We all got used to the idea that a supermassive black hole is hiding at the center of our galaxy. It should have a mass of more than 4,000,000 Suns. But over time, this monster became more of a kindhearted mascot, sort of a galactically large panda, and many people like it at this point. But what if there is something much different hiding at the center of the Milky Way.

Eduar Antonio Becerra-Vergara – an astrophysicist from the International Center for Relativistic Astrophysics and his colleagues recently came up with a nice and juicy hypothesis that claims that we have a giant mega-clump of dark matter at the center of our galaxy. The researchers’ fascinating study is based on detailed analyses of the behavior of stars that orbit the extreme conditions around the object at the very center of our Galaxy.

Research of these stars has been a favorite pastime of astrophysicists. And analyses of the orbit of a star named S2 led them to the conclusion that the central object of the Milky Way is a supermassive black hole.

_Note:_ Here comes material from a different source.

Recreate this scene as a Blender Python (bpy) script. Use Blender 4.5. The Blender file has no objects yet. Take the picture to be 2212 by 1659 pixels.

But then new research came. Research of an object called G2. When G2 reached periapsis – the point where it is closest to the object it orbits – it did something very strange. It sort of elongated into something that looks like a noodle only to collapse into its original shape later.

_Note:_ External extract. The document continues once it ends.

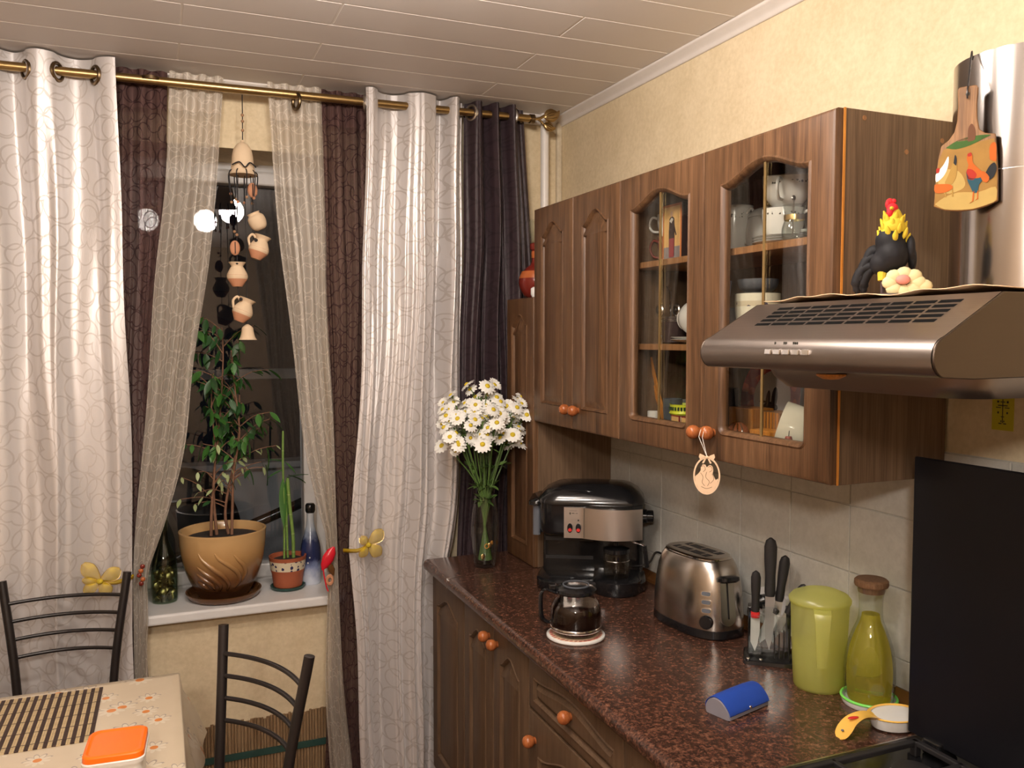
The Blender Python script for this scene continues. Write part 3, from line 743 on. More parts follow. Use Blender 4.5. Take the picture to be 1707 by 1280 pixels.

Nobody expected that! Sadly, we don’t know what G2 exactly is at this point yet more trouble is brewing around it. For example, it seems it is experiencing something akin to aerodynamic resistance. When you take all of that information, the result is that maybe, just maybe, it’s not a supermassive black hole at the center of the Milky Way.

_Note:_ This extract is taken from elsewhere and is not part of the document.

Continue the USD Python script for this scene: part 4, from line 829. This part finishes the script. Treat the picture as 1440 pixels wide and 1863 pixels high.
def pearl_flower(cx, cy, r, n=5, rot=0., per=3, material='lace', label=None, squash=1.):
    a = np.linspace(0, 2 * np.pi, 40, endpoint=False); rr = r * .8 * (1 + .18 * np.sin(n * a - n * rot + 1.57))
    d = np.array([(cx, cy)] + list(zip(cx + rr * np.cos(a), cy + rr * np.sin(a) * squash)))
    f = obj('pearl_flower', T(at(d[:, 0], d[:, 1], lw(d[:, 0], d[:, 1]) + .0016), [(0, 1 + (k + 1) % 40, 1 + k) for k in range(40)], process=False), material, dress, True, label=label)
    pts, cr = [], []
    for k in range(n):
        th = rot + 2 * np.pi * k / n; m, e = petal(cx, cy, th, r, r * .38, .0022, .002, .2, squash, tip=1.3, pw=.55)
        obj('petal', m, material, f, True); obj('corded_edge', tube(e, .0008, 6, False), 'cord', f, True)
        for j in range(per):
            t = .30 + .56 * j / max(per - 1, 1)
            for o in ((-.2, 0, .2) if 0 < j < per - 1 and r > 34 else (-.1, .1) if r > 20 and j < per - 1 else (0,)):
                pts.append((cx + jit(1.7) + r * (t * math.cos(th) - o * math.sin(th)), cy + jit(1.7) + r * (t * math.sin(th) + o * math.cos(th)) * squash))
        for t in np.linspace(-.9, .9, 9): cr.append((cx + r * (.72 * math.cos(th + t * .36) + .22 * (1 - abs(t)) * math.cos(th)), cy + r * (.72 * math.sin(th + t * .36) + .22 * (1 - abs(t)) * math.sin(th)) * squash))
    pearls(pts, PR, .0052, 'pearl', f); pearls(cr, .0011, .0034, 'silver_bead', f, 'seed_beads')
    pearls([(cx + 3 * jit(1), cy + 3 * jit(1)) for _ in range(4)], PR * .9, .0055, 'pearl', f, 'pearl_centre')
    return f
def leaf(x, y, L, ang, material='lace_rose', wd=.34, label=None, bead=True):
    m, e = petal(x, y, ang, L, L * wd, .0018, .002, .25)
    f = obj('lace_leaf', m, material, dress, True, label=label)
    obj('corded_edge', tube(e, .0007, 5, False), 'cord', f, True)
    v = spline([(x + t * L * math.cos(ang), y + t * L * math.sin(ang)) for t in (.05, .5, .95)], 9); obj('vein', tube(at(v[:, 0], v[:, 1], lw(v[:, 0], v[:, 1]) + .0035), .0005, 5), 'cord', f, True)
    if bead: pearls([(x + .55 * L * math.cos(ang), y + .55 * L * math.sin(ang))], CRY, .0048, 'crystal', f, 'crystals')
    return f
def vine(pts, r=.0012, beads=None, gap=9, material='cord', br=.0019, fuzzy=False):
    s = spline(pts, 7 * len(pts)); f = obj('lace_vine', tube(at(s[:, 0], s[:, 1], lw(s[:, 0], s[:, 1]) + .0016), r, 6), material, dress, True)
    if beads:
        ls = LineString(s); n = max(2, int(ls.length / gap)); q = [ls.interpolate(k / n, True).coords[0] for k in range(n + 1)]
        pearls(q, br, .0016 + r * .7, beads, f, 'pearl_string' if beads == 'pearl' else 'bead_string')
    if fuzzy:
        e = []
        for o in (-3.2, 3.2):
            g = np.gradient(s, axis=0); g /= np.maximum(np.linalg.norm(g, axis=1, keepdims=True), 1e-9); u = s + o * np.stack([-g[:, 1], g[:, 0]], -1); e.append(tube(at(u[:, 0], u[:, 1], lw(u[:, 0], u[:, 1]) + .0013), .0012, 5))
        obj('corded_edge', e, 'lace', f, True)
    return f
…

In 2020, researchers already calculated that the behavior of S2 and G2 fits a different much more exotic model. This model claims that we have a clump of dark matter at the center of our galaxy called a dark matter core. This dark matter core should be made from fermions (particles that belong to the same family as quarks and leptons) at an energy of 56 keV. Becerra-Vergara and his colleagues decided to nickname them darkinos. These darkinos should be light enough so that the central clump of dark matter just doesn’t collapse into a supermassive black hole. That would only happen if there were about a hundred times more darkinos at the center of our galaxy.

So… at current conditions, the darkinos at the heart of our galaxy should work as a giant clump that is surrounded by a sparse mist of darkinos. This mist could actually affect object orbiting very close to the clump and thus create the observed effect that is similar to aerodynamic resistance. This hypothesis is only further confirmed by analyses of 17 best-understood S stars that orbit the central object.

If the researchers are right that not only they maybe allowed us to slightly lift the veil that is hiding the mysteries of dark matter but also maybe contributed to understanding the mystery of supermassive black holes. Supermassive black holes themselves have a problem because we can see them in the very young Universe but at that point, they just couldn’t have had enough time to consume enough matter to become so big. So, Becerra-Vergara and his colleagues propose that supermassive black holes could be created when giant clumps of darkinos collapse when their total mass reaches several billion Suns.